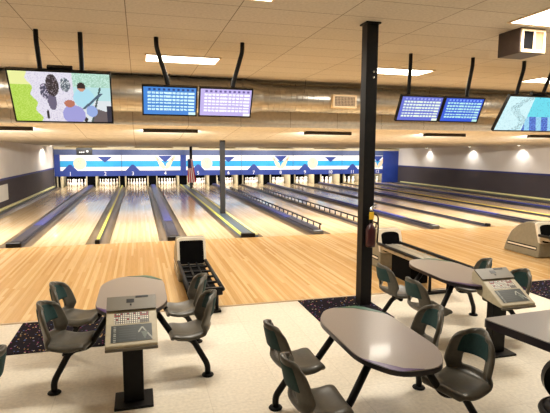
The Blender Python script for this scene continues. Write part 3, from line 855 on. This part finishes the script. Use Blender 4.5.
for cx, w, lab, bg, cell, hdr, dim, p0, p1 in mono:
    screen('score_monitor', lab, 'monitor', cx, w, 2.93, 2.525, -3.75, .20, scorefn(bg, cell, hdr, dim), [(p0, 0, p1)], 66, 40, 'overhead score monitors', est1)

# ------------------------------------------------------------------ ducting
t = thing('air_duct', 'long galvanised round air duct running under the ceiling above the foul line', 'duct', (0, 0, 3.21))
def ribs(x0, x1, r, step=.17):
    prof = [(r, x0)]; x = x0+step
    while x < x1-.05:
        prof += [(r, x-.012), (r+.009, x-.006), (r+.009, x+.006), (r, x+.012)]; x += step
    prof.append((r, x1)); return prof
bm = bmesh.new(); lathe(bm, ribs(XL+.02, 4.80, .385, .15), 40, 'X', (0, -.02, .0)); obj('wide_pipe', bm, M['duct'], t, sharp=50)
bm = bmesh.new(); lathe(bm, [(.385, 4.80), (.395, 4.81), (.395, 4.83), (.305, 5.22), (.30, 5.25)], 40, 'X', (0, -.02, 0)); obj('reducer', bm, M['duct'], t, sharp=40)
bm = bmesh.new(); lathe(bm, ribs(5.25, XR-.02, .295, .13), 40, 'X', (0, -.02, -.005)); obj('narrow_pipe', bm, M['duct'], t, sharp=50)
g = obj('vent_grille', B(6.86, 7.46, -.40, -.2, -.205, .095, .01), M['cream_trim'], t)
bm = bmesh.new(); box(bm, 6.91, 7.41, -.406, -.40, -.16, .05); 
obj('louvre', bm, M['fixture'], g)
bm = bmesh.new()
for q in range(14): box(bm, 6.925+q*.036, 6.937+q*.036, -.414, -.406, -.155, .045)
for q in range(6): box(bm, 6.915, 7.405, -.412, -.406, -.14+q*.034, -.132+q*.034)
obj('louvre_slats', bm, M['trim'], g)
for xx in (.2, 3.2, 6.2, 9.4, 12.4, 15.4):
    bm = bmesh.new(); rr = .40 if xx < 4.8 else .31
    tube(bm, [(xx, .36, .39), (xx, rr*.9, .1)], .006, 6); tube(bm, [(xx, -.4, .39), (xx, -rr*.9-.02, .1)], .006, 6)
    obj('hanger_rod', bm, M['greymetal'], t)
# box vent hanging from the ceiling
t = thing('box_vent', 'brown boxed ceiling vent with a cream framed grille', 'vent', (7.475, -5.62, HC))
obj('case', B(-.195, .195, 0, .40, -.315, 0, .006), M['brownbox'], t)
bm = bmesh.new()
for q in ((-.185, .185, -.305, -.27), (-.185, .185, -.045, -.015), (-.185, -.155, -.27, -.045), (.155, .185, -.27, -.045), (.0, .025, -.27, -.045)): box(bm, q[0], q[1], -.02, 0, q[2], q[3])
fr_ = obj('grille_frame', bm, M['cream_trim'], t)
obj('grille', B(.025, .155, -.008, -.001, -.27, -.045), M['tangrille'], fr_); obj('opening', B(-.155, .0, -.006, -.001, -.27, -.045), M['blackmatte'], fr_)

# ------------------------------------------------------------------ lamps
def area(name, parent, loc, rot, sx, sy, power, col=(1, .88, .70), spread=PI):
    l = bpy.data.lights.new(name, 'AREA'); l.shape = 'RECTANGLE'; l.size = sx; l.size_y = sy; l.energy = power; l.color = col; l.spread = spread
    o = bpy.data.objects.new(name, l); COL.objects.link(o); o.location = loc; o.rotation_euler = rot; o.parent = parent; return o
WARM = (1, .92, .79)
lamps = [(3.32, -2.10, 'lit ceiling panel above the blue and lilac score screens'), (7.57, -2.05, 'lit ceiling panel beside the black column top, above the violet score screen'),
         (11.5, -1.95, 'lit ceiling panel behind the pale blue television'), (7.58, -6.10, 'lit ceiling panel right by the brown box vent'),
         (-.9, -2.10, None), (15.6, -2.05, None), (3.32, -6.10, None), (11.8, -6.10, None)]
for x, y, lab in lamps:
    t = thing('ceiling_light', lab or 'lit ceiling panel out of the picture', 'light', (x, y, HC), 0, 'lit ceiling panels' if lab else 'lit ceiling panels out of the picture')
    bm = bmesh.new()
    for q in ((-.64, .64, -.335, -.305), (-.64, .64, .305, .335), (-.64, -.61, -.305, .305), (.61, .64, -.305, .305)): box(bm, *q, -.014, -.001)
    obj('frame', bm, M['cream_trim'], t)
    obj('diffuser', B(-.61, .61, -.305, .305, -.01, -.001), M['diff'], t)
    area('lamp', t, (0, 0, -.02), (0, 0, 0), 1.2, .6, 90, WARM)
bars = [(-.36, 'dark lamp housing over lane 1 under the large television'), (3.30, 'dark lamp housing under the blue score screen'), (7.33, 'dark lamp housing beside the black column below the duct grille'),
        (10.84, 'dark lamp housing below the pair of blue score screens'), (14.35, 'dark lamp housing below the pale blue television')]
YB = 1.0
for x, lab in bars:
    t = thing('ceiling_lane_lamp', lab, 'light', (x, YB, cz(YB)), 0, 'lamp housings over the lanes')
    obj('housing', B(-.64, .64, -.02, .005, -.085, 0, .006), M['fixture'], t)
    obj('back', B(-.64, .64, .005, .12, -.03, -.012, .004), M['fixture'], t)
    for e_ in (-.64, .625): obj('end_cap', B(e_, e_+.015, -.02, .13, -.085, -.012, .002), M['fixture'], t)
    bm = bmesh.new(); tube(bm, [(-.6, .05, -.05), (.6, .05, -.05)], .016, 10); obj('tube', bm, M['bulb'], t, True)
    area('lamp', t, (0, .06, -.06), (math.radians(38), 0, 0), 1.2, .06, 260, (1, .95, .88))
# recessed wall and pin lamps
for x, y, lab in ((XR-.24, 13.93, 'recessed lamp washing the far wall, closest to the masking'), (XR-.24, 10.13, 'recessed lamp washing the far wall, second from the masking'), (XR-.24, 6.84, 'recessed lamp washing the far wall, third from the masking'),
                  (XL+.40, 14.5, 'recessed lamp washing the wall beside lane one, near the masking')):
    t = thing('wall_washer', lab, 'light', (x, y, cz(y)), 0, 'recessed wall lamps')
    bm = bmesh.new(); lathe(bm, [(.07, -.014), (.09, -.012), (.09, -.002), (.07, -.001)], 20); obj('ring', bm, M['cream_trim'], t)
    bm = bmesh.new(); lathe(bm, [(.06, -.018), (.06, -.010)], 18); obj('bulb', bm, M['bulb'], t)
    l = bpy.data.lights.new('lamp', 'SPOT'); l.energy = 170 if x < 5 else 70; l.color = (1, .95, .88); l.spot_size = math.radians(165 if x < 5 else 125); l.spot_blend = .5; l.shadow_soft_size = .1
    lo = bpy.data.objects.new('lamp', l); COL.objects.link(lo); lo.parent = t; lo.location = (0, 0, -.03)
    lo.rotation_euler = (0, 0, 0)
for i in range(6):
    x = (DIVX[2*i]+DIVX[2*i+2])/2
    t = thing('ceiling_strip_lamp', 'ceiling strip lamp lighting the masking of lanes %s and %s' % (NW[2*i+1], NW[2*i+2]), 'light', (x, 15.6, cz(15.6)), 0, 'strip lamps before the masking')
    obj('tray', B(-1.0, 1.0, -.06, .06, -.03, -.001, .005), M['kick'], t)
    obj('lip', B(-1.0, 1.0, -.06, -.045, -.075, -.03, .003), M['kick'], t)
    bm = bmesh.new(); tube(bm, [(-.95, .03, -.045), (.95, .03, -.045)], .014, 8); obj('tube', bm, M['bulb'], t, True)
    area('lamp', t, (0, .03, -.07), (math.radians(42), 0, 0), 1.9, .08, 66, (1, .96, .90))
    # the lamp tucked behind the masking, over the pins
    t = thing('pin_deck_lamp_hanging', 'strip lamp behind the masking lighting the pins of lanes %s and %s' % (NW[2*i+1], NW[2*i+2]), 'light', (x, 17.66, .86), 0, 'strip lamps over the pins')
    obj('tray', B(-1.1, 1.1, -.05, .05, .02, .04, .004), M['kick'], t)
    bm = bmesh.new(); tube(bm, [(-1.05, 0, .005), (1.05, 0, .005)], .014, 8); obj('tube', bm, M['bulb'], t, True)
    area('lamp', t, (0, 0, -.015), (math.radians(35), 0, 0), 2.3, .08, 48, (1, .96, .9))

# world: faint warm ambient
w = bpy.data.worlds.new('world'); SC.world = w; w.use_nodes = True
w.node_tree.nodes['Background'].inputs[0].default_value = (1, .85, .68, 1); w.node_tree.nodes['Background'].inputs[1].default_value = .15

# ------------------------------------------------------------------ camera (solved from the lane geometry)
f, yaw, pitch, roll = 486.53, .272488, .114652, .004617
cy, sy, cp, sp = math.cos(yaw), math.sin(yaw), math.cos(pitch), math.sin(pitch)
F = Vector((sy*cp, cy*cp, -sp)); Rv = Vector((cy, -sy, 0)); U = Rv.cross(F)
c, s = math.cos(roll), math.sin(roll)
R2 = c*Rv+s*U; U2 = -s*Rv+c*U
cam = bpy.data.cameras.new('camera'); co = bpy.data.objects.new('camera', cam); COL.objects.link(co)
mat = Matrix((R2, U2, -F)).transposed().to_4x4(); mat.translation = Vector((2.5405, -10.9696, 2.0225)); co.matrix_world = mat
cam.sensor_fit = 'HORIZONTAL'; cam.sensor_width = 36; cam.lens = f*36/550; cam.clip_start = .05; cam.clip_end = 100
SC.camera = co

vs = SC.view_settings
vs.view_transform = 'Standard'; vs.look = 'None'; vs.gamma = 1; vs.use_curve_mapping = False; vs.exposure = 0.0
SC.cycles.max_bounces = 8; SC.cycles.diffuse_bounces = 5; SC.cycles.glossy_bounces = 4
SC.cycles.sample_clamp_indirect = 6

+ + + + + + +

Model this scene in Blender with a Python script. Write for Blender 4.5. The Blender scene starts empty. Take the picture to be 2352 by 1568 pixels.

+ + + + + + +

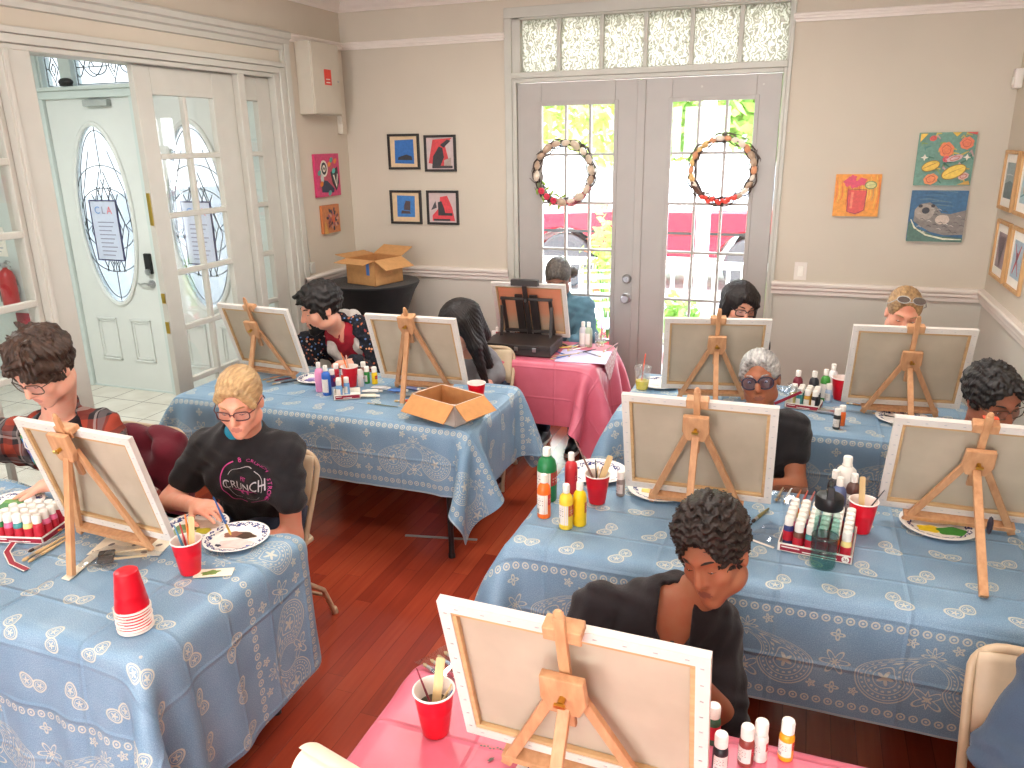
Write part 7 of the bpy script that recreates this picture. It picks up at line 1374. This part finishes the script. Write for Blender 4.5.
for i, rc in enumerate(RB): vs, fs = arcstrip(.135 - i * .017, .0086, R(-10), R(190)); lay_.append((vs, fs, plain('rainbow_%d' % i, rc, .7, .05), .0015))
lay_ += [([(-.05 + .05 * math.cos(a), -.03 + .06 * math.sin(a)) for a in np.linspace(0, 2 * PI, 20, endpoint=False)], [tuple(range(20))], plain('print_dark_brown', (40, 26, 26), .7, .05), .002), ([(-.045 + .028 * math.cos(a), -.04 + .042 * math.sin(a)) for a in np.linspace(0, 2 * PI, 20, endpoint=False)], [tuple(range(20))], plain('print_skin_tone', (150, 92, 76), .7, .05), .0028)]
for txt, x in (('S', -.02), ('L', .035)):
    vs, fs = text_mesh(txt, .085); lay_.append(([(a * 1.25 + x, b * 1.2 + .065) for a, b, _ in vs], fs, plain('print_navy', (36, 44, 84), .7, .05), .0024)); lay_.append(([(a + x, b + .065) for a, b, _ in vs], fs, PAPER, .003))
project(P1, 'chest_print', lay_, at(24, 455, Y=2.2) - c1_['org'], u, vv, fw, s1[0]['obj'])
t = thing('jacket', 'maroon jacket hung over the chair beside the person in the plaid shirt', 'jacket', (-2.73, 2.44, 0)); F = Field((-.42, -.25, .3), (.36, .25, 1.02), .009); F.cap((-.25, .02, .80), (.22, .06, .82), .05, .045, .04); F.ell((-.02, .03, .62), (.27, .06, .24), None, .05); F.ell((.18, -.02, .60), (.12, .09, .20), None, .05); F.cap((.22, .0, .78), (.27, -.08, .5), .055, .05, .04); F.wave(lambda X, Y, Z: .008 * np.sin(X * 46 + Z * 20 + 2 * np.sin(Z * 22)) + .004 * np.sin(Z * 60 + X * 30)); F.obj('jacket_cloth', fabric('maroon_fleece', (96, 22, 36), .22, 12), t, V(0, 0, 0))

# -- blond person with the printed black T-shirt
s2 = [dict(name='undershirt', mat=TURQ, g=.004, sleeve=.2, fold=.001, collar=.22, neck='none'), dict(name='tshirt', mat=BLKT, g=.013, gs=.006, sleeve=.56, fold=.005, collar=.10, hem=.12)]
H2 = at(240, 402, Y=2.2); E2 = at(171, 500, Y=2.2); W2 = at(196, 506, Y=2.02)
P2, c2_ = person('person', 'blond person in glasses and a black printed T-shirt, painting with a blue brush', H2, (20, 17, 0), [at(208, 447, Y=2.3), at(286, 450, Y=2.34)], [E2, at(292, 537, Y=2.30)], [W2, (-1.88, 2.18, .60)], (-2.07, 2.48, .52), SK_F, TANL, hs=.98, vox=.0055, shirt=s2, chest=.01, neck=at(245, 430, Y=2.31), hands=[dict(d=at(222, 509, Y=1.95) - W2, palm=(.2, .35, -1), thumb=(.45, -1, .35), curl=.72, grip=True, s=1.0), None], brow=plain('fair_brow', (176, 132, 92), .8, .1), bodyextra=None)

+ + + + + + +

Job: Keep only the lines that hold the string "Blender", and copy them out.

Answer to this task:
The Blender Python script for this scene continues. Write part 3, from line 855 on. This part finishes the script. Use Blender 4.5.
Model this scene in Blender with a Python script. Write for Blender 4.5. The Blender scene starts empty. Take the picture to be 2352 by 1568 pixels.
Write part 7 of the bpy script that recreates this picture. It picks up at line 1374. This part finishes the script. Write for Blender 4.5.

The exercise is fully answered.